== A block of data ==
################

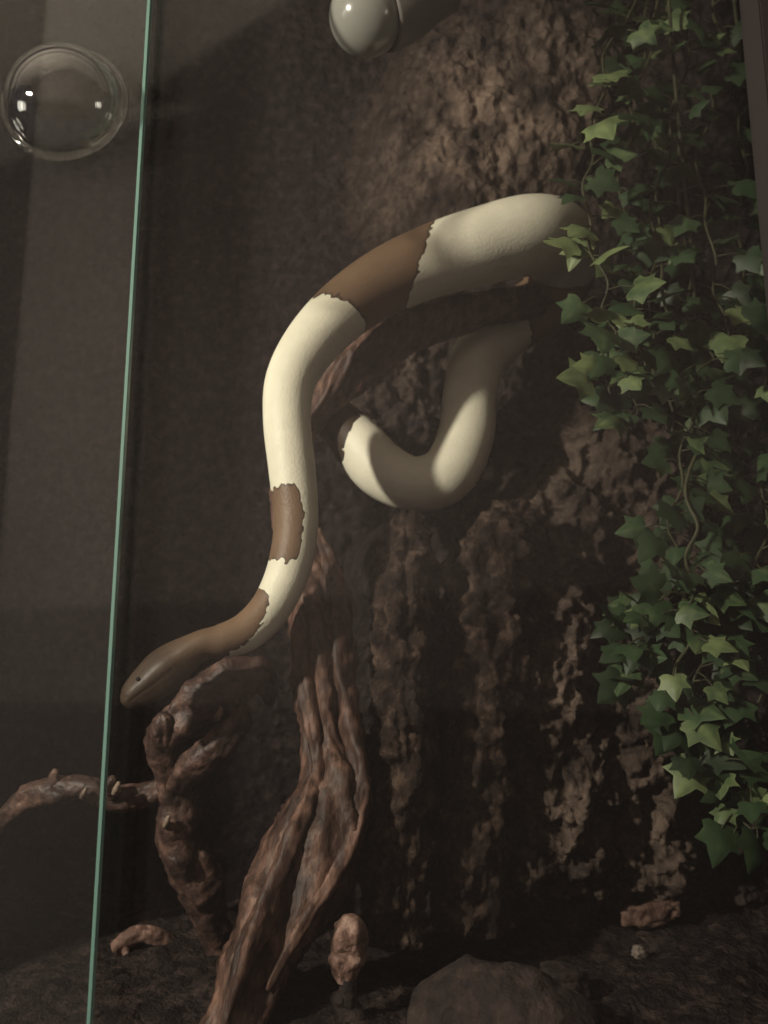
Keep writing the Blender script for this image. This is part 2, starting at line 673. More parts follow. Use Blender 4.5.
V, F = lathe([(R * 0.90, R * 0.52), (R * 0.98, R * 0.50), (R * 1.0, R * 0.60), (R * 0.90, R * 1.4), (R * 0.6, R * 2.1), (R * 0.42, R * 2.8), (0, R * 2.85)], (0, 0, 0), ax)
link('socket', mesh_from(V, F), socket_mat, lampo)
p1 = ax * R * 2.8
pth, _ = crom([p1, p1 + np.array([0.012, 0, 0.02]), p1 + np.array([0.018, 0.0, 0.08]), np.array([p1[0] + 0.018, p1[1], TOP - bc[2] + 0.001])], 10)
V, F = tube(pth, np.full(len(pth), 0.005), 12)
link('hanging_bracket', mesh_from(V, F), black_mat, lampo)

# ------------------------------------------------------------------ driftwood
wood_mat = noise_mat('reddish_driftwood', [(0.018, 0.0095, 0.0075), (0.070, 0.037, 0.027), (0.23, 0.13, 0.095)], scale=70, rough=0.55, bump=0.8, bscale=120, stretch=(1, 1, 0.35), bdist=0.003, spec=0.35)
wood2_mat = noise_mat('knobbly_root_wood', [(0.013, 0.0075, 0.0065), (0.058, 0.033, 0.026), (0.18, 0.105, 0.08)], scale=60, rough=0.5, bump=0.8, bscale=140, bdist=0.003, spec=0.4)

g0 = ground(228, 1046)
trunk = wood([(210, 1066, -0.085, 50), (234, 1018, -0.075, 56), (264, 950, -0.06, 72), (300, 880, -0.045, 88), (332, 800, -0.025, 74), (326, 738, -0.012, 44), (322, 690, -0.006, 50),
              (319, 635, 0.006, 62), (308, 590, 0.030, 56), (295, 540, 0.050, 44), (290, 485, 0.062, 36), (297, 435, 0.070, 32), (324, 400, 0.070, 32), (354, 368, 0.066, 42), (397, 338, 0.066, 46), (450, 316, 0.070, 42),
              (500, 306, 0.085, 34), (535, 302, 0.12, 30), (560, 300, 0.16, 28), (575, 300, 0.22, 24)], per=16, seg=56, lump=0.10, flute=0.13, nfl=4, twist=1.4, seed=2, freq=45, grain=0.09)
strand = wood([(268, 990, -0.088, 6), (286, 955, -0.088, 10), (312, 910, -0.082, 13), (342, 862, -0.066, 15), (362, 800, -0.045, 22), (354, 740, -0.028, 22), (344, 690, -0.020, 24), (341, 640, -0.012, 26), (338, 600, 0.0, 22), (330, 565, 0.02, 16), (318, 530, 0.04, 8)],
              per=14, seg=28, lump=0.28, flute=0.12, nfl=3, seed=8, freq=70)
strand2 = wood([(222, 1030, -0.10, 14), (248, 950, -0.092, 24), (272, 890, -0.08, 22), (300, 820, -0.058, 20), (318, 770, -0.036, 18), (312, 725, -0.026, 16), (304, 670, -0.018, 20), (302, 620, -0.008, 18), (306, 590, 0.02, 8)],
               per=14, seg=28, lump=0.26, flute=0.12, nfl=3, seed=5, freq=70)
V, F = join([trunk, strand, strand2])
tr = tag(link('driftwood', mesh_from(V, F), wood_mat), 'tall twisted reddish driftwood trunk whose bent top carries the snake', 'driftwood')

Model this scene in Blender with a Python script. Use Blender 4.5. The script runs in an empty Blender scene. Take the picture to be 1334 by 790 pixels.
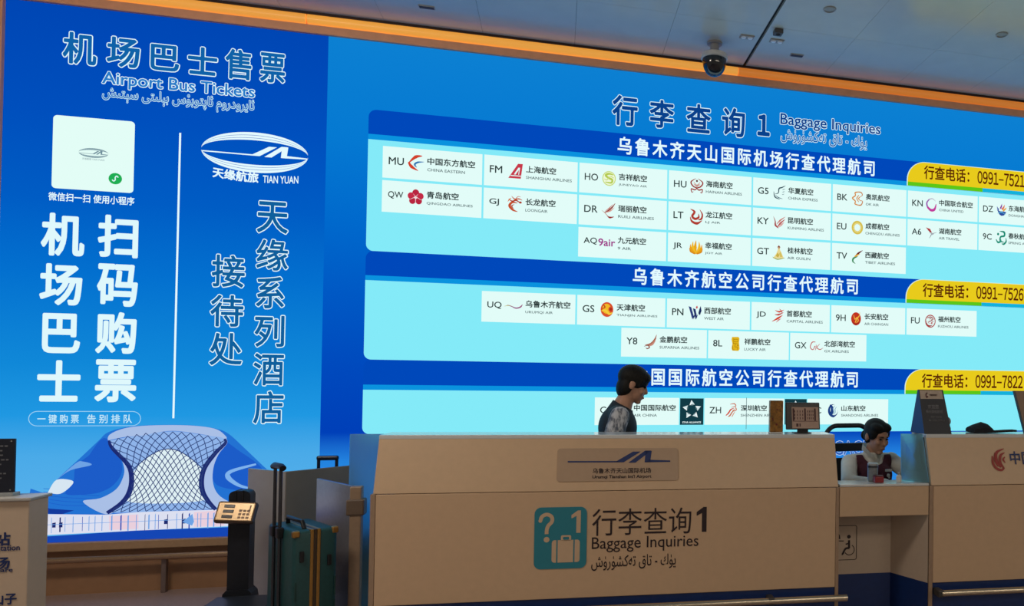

################

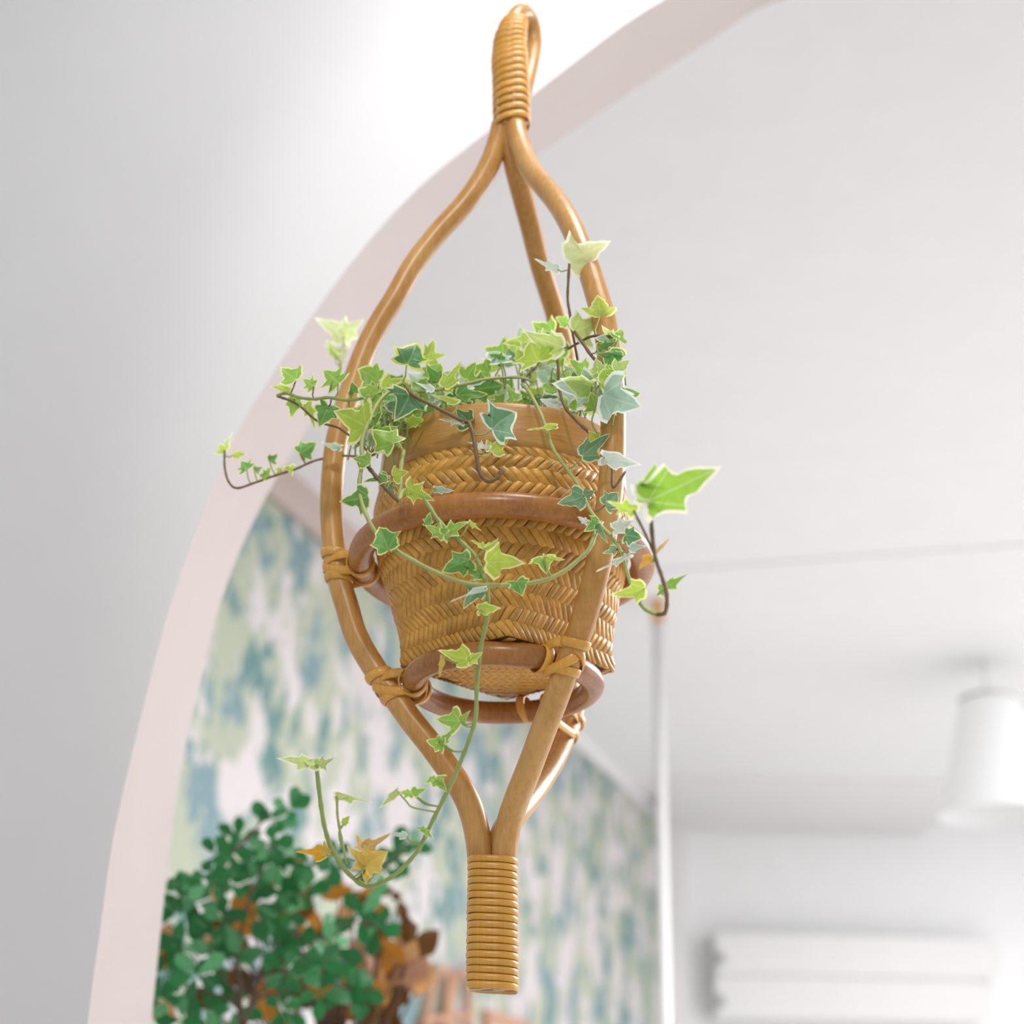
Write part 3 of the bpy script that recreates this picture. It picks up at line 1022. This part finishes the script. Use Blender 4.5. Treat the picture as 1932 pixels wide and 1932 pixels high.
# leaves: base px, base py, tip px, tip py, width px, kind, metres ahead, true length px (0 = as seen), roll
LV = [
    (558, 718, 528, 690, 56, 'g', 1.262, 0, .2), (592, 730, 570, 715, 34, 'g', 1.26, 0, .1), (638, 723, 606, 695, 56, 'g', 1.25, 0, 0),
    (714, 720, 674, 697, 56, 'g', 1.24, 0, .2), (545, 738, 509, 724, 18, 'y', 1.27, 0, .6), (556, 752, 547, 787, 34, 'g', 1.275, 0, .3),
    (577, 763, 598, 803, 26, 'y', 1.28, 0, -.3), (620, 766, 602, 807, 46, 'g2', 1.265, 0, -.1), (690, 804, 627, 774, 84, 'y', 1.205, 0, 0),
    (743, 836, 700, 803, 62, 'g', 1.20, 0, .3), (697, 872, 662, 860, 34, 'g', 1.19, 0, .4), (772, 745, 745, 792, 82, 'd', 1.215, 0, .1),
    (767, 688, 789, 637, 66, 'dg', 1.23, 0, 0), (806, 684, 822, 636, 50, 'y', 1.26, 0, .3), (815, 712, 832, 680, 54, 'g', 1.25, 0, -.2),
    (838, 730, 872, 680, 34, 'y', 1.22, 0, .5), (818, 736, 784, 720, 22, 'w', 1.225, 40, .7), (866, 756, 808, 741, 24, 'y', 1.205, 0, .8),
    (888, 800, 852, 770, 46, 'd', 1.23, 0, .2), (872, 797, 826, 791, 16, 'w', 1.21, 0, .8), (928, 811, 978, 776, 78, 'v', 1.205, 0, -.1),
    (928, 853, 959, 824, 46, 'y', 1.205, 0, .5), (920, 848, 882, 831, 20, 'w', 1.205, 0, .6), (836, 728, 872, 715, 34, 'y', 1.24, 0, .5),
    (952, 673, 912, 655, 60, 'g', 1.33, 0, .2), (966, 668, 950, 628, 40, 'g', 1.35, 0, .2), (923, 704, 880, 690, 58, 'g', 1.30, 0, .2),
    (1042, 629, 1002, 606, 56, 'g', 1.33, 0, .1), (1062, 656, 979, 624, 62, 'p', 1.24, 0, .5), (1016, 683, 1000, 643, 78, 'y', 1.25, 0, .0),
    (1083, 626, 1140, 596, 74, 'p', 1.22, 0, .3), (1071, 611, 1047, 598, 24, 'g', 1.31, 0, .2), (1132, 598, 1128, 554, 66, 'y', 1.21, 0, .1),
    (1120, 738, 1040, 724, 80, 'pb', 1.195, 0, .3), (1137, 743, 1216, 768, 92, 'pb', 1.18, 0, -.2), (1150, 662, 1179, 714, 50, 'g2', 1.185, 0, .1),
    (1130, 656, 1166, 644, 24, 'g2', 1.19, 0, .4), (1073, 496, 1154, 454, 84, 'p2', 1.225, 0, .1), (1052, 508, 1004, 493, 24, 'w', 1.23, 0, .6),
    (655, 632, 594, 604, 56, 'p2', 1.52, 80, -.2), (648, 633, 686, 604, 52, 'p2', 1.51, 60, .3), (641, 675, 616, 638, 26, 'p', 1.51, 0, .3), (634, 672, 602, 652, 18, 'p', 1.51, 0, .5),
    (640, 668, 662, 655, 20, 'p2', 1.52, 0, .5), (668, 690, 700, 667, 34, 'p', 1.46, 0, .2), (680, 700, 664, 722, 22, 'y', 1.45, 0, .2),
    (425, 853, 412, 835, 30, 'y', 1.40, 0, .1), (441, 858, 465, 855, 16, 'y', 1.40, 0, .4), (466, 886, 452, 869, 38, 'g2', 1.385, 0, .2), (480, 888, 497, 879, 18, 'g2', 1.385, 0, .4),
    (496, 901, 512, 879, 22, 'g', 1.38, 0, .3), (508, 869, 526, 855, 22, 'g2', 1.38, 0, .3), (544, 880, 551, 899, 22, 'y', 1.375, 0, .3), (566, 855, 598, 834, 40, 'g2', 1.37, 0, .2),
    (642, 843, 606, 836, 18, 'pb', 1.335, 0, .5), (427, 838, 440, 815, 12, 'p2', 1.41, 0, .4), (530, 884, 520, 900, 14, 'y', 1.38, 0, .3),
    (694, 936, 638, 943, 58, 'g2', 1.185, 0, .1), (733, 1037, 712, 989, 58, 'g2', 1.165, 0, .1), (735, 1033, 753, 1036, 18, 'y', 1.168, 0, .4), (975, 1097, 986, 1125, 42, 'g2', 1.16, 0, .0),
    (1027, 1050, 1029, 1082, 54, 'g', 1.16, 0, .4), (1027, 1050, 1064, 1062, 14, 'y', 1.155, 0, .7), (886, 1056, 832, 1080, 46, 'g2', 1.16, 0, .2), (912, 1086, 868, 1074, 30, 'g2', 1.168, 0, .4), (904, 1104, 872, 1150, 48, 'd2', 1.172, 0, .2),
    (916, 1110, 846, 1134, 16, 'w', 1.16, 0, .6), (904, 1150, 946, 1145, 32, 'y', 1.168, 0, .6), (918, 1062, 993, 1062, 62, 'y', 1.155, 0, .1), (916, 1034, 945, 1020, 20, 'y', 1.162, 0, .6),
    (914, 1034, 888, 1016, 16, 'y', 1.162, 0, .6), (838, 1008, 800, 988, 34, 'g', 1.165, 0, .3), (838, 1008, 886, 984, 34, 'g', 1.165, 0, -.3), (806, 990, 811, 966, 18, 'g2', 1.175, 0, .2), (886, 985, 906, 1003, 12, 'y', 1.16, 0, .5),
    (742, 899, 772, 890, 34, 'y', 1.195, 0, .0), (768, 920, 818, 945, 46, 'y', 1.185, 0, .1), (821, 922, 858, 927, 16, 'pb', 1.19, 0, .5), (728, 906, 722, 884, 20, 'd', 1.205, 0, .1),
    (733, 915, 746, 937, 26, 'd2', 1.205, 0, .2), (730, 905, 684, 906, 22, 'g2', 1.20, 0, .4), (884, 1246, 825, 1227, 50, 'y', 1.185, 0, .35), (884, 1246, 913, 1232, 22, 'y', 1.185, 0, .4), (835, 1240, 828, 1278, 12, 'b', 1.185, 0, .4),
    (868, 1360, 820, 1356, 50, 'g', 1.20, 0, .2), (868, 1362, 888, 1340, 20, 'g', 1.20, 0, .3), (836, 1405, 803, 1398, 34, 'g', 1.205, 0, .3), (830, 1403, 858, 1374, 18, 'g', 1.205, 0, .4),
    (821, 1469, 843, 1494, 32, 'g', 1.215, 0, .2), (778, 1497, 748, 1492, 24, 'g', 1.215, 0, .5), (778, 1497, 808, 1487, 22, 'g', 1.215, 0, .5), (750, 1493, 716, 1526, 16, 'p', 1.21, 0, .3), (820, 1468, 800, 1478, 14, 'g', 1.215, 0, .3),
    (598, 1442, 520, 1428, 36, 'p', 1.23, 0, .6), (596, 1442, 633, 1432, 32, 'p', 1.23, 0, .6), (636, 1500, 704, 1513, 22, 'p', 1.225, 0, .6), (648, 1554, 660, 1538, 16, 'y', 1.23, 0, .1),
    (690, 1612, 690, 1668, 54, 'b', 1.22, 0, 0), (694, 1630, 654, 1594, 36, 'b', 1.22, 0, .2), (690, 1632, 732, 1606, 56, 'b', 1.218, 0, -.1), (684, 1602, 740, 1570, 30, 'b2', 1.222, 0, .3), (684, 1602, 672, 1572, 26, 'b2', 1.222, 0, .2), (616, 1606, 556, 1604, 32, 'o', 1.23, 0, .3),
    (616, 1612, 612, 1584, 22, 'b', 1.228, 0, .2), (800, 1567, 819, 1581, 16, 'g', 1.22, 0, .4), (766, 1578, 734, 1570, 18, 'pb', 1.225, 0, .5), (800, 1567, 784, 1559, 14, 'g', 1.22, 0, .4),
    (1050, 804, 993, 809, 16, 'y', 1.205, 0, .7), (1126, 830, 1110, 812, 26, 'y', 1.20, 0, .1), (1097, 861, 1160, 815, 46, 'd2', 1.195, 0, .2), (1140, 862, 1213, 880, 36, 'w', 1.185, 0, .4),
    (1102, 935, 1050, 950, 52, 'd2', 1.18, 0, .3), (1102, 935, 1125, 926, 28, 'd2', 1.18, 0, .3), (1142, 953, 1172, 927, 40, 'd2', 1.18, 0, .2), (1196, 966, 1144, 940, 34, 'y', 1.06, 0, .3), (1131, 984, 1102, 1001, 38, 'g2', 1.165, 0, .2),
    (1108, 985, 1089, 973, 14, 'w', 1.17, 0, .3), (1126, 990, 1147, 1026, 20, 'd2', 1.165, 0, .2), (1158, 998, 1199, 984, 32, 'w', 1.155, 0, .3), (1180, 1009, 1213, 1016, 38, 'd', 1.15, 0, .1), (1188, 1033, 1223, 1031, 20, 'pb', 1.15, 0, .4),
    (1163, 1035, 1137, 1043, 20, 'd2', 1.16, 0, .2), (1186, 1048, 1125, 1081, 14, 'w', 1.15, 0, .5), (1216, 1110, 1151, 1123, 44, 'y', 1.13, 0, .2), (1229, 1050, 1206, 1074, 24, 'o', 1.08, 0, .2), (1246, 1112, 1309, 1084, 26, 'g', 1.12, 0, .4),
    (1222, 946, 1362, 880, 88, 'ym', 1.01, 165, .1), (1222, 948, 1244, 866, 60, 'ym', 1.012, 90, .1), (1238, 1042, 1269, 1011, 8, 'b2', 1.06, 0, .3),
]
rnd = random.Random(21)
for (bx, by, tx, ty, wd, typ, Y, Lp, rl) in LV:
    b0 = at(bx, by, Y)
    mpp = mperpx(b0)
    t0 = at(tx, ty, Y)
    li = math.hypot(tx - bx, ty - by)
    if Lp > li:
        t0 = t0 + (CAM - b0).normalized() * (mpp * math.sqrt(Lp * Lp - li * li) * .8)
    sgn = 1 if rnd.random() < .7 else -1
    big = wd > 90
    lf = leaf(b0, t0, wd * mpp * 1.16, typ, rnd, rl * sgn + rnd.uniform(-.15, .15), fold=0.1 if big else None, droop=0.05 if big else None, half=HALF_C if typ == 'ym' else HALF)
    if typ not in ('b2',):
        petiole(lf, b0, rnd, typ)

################

From the records above, transcribe without alteration every line from the one with "Keep writing the" to the one with "bscale=140, bdist=0.003, spec=0.4)", inclusive.

== SOLUTION TO THIS EXERCISE ==
Keep writing the Blender script for this image. This is part 2, starting at line 673. More parts follow. Use Blender 4.5.
V, F = lathe([(R * 0.90, R * 0.52), (R * 0.98, R * 0.50), (R * 1.0, R * 0.60), (R * 0.90, R * 1.4), (R * 0.6, R * 2.1), (R * 0.42, R * 2.8), (0, R * 2.85)], (0, 0, 0), ax)
link('socket', mesh_from(V, F), socket_mat, lampo)
p1 = ax * R * 2.8
pth, _ = crom([p1, p1 + np.array([0.012, 0, 0.02]), p1 + np.array([0.018, 0.0, 0.08]), np.array([p1[0] + 0.018, p1[1], TOP - bc[2] + 0.001])], 10)
V, F = tube(pth, np.full(len(pth), 0.005), 12)
link('hanging_bracket', mesh_from(V, F), black_mat, lampo)

# ------------------------------------------------------------------ driftwood
wood_mat = noise_mat('reddish_driftwood', [(0.018, 0.0095, 0.0075), (0.070, 0.037, 0.027), (0.23, 0.13, 0.095)], scale=70, rough=0.55, bump=0.8, bscale=120, stretch=(1, 1, 0.35), bdist=0.003, spec=0.35)
wood2_mat = noise_mat('knobbly_root_wood', [(0.013, 0.0075, 0.0065), (0.058, 0.033, 0.026), (0.18, 0.105, 0.08)], scale=60, rough=0.5, bump=0.8, bscale=140, bdist=0.003, spec=0.4)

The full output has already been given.